» **Stated problem**:
Copy out every line that contains the word "from".

─── Data lines

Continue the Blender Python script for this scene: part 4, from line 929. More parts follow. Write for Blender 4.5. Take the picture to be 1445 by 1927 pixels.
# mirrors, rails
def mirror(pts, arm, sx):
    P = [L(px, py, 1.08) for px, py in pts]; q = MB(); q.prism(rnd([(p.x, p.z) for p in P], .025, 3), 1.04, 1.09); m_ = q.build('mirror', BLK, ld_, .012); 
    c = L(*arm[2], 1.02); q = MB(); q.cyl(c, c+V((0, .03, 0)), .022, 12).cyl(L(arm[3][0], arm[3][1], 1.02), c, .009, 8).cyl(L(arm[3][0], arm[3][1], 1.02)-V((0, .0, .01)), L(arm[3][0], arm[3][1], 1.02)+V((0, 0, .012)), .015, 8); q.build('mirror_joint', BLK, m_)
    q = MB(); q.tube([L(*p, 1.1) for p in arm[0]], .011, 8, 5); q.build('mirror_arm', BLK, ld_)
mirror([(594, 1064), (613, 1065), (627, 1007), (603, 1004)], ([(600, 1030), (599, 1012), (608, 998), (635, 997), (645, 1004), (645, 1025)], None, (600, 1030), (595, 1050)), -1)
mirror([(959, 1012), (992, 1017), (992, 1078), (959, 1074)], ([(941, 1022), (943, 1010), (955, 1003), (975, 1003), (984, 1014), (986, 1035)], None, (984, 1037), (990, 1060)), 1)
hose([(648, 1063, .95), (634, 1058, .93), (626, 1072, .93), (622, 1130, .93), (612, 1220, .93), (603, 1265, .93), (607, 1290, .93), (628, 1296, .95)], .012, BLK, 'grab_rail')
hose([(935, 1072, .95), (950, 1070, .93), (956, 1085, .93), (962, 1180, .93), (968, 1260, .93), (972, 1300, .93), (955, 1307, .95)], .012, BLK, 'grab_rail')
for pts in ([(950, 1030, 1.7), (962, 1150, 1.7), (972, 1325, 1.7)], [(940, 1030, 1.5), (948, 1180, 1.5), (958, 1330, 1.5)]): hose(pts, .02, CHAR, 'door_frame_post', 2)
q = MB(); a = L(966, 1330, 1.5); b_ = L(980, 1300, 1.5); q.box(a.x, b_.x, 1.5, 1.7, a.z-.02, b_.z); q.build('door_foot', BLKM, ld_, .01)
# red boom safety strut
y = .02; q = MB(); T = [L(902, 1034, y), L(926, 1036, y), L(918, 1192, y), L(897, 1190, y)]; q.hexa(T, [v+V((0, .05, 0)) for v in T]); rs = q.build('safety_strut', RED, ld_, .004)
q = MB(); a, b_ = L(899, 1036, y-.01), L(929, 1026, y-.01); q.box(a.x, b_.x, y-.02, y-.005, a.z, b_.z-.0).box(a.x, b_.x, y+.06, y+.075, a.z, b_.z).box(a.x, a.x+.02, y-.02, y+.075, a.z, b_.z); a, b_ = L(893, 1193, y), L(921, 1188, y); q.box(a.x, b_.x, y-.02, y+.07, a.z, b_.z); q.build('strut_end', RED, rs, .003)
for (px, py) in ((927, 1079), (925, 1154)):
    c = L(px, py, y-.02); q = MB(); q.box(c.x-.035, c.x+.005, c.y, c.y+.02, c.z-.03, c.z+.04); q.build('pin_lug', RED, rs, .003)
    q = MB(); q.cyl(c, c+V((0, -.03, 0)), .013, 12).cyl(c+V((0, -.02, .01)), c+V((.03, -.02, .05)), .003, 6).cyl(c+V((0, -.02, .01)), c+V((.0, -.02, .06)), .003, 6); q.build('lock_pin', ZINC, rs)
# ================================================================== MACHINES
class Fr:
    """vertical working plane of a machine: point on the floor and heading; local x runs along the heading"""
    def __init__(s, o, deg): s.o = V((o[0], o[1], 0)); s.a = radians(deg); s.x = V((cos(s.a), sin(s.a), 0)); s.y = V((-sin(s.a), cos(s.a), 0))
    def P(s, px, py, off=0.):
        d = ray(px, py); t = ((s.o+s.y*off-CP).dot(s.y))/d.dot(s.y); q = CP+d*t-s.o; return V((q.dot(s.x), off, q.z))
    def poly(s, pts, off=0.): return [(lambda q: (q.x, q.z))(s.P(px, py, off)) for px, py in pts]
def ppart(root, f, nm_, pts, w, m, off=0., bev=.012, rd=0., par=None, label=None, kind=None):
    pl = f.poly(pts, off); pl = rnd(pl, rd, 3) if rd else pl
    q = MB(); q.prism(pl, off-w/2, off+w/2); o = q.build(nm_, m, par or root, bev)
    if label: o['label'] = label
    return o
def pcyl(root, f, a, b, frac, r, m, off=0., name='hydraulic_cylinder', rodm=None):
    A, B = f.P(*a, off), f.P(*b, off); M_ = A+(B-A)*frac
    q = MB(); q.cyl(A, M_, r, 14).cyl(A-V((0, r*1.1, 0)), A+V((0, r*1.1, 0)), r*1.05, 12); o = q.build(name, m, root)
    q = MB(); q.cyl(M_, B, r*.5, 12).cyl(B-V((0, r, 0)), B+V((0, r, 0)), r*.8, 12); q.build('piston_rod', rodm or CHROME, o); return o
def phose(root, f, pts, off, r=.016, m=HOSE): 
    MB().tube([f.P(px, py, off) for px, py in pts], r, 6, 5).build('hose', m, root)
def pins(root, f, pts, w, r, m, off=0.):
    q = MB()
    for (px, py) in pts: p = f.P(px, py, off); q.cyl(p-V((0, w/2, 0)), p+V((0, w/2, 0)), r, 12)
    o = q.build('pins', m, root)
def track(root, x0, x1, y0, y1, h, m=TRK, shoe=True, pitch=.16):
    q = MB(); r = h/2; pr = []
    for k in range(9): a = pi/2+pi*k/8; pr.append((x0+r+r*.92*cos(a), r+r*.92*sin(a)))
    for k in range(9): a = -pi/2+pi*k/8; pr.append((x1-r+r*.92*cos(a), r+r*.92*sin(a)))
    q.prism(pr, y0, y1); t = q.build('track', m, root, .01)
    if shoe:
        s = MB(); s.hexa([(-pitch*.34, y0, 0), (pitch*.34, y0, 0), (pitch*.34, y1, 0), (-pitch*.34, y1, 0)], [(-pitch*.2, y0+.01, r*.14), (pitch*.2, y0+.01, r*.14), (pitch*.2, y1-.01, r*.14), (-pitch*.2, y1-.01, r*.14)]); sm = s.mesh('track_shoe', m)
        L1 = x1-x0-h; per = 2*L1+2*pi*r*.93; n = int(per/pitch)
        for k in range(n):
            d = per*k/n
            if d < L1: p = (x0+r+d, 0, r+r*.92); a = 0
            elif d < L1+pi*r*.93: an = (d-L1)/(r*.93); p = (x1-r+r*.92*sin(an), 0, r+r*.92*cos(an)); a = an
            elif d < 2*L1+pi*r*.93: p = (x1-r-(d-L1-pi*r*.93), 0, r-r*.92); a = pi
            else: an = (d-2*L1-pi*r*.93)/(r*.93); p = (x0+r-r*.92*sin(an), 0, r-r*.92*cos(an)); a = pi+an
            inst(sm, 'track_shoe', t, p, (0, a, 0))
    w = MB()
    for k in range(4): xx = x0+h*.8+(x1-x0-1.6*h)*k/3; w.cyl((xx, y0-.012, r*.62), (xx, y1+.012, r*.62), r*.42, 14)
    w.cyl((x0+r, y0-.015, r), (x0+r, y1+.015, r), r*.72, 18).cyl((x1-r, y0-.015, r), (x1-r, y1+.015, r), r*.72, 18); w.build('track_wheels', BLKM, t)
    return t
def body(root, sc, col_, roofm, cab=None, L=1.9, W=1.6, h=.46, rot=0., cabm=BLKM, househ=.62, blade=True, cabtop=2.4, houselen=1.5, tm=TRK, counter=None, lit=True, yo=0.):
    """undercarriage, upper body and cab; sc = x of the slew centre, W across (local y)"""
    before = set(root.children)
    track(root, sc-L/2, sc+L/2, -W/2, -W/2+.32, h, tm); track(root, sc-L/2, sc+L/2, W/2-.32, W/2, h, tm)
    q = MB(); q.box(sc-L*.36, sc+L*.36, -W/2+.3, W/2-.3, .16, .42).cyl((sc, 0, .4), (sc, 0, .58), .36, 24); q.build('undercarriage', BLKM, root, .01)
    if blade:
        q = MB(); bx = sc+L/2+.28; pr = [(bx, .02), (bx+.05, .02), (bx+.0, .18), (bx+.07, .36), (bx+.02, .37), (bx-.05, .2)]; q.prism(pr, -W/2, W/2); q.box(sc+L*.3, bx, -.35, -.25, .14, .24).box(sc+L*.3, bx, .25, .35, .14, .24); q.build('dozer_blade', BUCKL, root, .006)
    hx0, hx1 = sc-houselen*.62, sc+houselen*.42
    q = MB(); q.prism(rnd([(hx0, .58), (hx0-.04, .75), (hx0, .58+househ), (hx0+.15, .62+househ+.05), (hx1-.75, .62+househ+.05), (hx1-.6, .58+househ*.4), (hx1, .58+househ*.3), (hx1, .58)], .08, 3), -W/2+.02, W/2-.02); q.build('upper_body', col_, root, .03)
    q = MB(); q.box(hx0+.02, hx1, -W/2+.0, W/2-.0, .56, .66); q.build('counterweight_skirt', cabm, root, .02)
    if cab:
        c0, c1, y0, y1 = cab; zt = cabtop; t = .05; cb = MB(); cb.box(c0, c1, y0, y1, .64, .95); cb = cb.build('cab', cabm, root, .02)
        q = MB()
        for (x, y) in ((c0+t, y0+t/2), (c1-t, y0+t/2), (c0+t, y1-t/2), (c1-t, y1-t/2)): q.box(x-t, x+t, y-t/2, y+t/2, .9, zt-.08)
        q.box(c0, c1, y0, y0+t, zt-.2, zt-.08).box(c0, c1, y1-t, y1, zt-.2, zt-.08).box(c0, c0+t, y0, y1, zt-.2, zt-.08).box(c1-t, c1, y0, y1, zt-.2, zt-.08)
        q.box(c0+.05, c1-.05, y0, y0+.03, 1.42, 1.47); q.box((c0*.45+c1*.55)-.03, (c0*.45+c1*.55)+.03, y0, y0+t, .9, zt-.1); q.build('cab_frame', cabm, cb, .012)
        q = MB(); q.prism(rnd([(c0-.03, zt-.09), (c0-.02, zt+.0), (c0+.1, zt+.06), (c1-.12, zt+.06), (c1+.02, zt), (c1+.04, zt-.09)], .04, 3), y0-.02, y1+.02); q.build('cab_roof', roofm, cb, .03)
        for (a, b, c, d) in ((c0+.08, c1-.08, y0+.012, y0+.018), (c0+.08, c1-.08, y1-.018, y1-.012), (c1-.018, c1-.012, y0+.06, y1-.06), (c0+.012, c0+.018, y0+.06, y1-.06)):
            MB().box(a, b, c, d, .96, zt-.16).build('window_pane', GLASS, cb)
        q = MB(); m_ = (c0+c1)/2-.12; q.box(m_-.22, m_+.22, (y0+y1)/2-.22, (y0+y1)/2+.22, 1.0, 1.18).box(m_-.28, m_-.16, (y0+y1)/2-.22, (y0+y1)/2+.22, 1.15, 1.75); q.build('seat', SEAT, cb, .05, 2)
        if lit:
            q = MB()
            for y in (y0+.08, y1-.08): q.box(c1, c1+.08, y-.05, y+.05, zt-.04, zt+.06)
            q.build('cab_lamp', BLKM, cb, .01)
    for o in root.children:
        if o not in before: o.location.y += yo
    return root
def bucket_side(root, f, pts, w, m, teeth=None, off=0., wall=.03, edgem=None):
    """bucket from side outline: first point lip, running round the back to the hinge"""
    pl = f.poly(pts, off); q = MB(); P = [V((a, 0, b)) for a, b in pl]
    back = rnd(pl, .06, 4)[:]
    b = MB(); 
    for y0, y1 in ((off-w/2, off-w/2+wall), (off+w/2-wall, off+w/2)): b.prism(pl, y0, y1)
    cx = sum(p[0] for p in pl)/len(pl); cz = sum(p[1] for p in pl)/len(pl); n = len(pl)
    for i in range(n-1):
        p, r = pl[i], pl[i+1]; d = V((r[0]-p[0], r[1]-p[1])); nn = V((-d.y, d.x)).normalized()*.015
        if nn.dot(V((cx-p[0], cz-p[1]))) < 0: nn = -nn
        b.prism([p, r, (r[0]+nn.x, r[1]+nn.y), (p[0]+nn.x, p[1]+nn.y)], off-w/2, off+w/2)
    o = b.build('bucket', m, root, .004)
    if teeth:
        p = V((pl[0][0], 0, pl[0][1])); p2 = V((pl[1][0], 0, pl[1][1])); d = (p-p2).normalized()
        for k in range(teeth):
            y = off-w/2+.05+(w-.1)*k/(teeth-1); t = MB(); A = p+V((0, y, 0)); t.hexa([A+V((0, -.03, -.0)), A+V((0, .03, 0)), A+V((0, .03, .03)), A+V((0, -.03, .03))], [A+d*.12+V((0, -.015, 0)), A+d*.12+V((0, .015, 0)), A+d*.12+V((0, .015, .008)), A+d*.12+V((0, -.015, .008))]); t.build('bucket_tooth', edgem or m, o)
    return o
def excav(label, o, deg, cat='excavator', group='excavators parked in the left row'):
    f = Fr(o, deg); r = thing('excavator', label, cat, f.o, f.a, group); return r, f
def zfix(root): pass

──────

» **Full response**:
Continue the Blender Python script for this scene: part 4, from line 929. More parts follow. Write for Blender 4.5. Take the picture to be 1445 by 1927 pixels.
    """bucket from side outline: first point lip, running round the back to the hinge"""